Short problem: Begin with the line that contains "The Blender Python" and end with the line that contains "the leftmost trunk')", transcribing exactly each line in that stretch and no other.

-- Dataset entries start --

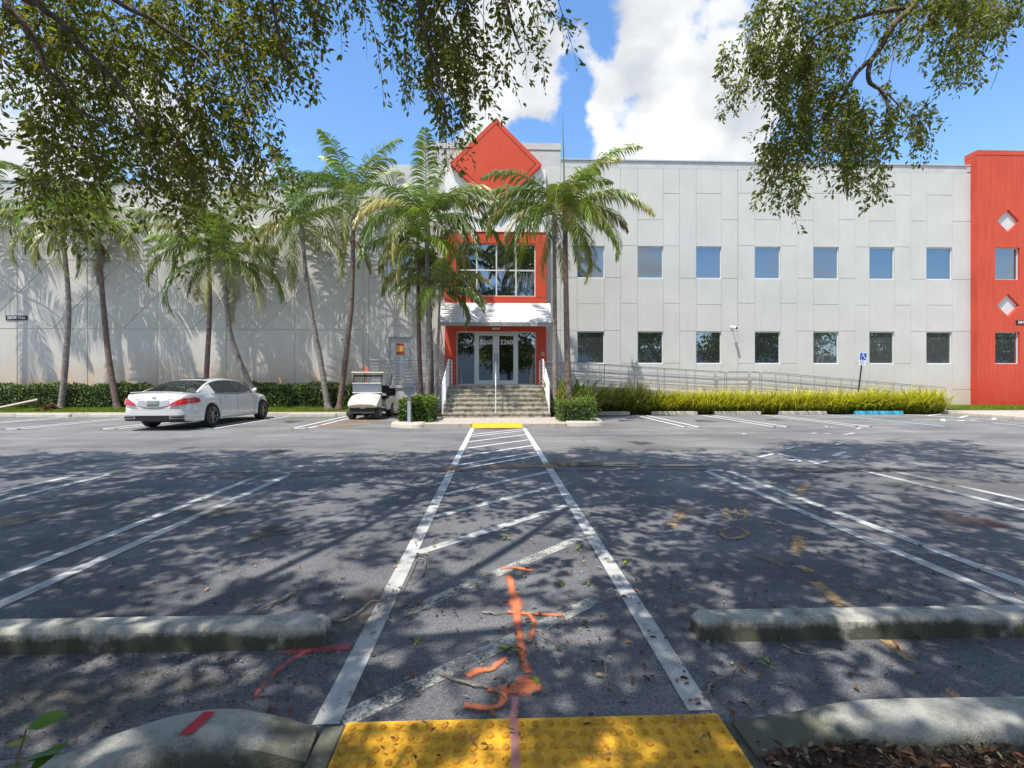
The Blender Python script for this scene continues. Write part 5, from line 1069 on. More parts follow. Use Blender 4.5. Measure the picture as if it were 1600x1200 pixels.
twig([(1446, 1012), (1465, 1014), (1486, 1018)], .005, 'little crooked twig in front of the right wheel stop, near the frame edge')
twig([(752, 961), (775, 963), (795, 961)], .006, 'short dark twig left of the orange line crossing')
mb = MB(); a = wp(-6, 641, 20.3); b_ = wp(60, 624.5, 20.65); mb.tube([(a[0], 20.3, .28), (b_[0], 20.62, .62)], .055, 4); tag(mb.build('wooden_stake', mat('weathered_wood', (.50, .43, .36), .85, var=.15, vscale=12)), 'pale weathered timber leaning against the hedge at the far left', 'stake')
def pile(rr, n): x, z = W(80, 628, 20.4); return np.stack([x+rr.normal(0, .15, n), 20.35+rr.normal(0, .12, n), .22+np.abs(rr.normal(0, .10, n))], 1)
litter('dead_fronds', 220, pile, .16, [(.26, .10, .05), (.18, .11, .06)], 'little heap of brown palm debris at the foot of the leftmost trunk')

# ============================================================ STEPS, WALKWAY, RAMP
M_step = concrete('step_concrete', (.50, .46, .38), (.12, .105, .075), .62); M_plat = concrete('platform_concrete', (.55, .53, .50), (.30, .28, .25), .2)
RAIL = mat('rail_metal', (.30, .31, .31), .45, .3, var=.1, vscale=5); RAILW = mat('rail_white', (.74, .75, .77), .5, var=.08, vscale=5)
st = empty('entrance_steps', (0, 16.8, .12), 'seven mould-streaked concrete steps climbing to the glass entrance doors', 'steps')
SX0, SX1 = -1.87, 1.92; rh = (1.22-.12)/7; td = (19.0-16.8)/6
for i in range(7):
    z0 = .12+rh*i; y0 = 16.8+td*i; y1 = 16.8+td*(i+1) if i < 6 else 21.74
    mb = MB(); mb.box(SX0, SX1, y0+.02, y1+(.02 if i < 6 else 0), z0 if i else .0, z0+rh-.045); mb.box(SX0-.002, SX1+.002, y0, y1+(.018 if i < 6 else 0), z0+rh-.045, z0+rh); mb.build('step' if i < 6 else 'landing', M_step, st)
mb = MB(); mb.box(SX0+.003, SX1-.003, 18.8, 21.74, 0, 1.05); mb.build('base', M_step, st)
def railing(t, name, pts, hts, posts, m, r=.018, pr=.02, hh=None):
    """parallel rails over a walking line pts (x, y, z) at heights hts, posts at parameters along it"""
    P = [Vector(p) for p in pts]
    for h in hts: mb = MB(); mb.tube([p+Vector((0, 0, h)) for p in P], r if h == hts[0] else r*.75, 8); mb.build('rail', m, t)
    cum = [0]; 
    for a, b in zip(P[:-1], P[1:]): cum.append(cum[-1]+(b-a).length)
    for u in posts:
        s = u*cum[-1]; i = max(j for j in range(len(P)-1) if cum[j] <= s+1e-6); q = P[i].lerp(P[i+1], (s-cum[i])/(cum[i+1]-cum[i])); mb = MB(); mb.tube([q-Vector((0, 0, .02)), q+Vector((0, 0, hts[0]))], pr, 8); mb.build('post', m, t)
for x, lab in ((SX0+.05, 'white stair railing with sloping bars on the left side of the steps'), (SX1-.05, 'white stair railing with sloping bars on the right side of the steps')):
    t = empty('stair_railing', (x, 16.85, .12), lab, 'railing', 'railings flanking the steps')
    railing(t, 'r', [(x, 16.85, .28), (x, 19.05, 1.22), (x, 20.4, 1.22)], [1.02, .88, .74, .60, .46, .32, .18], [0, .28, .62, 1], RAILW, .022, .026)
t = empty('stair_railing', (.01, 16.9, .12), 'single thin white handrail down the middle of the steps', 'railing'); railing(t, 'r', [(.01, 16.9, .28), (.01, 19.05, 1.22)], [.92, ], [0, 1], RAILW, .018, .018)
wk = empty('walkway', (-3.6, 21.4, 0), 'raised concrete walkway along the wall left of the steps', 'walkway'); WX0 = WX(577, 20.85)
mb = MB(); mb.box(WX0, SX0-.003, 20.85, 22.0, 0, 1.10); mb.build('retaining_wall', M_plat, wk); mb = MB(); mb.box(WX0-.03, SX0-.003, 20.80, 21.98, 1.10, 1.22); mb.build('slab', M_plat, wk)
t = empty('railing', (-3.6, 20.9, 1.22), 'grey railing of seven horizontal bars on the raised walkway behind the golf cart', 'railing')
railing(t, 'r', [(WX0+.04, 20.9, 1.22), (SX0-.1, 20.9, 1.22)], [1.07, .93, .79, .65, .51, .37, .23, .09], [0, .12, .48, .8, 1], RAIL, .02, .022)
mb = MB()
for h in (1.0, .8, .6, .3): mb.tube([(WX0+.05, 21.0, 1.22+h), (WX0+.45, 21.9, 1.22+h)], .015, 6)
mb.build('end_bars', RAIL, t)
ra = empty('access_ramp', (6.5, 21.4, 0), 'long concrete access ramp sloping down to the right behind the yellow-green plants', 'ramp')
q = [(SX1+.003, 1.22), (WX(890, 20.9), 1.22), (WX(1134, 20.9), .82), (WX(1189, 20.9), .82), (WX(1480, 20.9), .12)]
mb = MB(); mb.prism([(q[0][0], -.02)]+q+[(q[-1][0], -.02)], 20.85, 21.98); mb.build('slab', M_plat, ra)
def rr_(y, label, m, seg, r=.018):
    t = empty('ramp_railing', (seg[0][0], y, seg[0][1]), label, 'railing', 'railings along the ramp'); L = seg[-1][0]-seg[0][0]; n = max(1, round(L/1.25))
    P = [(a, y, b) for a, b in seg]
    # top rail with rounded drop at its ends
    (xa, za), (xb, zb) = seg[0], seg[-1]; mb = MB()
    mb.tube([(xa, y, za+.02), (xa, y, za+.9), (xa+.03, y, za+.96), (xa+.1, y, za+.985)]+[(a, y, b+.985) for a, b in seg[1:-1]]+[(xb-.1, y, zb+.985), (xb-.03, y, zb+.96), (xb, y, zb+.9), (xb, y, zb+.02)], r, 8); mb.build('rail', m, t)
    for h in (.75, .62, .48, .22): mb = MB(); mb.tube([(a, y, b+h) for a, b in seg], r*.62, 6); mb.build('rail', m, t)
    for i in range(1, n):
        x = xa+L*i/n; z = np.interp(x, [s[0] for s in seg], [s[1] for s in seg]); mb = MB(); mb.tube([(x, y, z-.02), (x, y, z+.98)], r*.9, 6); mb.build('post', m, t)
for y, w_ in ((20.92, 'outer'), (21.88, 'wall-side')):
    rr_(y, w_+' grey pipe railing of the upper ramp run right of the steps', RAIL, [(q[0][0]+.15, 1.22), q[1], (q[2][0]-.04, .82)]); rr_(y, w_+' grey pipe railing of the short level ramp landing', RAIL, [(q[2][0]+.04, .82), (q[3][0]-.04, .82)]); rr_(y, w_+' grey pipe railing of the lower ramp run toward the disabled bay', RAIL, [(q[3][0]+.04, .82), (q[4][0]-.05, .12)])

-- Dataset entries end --
-- Dataset entries start --

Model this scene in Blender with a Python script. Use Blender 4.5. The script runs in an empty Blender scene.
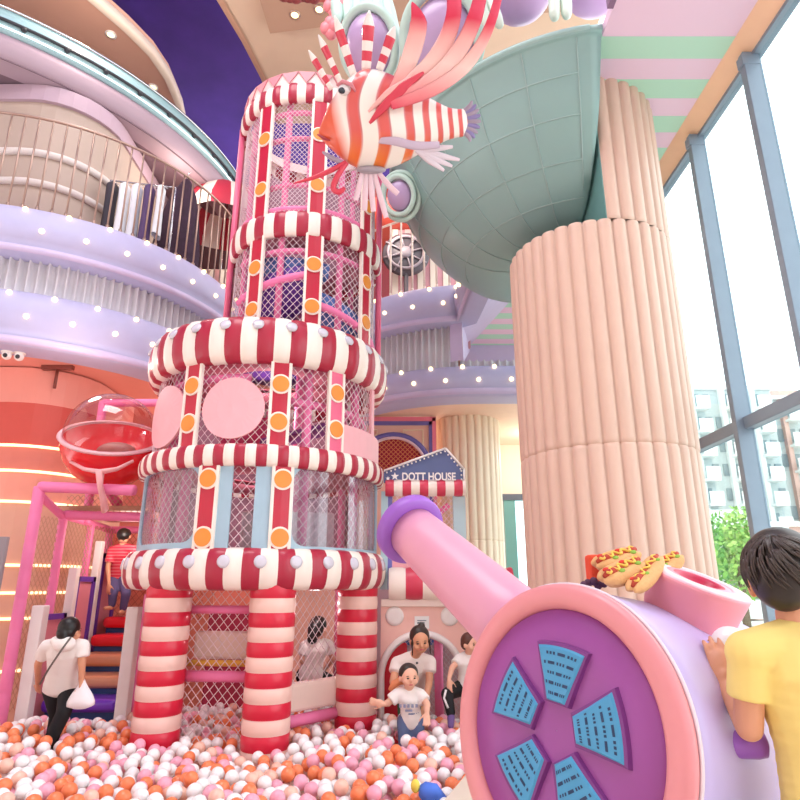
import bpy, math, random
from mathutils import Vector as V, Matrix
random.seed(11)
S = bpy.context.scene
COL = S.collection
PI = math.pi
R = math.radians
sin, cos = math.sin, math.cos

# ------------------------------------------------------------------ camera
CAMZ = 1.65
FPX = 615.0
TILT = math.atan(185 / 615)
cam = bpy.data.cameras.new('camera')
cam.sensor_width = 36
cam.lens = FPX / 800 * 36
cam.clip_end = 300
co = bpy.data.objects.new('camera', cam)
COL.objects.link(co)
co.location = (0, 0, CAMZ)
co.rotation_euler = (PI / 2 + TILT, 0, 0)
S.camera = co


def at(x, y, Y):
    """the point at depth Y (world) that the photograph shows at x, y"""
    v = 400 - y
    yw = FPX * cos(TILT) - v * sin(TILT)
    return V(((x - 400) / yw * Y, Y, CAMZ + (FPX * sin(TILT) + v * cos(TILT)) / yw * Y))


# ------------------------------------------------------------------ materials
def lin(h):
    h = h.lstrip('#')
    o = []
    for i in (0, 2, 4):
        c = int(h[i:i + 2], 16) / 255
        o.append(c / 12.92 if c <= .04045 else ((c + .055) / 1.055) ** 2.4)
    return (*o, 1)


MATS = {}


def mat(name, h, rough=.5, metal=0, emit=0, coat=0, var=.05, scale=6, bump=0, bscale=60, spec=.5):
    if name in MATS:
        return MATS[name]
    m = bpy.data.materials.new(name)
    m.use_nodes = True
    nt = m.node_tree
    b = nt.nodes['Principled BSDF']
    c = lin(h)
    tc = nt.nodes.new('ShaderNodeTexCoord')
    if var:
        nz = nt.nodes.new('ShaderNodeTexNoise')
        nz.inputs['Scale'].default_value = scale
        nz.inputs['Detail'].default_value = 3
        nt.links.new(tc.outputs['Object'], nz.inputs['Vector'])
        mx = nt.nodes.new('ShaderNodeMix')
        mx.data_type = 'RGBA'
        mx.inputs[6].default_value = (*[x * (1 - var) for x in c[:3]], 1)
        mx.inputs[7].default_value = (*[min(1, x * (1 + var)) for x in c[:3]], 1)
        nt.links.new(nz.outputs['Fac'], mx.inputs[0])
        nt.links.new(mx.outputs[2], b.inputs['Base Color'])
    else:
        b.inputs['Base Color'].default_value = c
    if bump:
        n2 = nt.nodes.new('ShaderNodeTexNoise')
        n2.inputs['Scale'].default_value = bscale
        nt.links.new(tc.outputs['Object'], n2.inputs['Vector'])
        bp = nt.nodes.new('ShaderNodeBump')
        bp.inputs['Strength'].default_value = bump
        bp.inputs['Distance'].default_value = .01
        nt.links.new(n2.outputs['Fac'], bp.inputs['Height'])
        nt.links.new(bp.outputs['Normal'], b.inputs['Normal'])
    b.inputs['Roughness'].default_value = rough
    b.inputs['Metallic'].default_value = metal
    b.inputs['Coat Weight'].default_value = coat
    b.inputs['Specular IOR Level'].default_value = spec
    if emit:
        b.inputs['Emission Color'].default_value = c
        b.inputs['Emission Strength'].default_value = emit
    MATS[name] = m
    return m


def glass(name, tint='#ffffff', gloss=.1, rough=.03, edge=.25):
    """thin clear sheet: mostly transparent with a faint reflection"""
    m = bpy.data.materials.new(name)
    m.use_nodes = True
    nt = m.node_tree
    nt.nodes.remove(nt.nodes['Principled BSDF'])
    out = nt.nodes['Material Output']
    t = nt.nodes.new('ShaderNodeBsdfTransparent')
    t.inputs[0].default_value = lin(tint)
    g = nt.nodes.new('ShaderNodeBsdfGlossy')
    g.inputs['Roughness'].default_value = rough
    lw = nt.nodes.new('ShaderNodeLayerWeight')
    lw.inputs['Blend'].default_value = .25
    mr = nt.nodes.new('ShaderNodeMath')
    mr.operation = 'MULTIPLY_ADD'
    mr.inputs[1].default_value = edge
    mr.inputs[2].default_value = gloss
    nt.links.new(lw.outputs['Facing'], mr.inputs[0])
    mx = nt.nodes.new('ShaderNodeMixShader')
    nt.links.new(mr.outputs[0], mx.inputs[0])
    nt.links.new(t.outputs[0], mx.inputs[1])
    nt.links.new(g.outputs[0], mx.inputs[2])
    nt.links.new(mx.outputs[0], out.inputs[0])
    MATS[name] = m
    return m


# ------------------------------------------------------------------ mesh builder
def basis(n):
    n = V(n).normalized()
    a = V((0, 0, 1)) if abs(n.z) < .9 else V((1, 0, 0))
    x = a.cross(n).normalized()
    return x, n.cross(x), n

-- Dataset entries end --

Task response:
The Blender Python script for this scene continues. Write part 5, from line 1069 on. More parts follow. Use Blender 4.5. Measure the picture as if it were 1600x1200 pixels.
twig([(1446, 1012), (1465, 1014), (1486, 1018)], .005, 'little crooked twig in front of the right wheel stop, near the frame edge')
twig([(752, 961), (775, 963), (795, 961)], .006, 'short dark twig left of the orange line crossing')
mb = MB(); a = wp(-6, 641, 20.3); b_ = wp(60, 624.5, 20.65); mb.tube([(a[0], 20.3, .28), (b_[0], 20.62, .62)], .055, 4); tag(mb.build('wooden_stake', mat('weathered_wood', (.50, .43, .36), .85, var=.15, vscale=12)), 'pale weathered timber leaning against the hedge at the far left', 'stake')
def pile(rr, n): x, z = W(80, 628, 20.4); return np.stack([x+rr.normal(0, .15, n), 20.35+rr.normal(0, .12, n), .22+np.abs(rr.normal(0, .10, n))], 1)
litter('dead_fronds', 220, pile, .16, [(.26, .10, .05), (.18, .11, .06)], 'little heap of brown palm debris at the foot of the leftmost trunk')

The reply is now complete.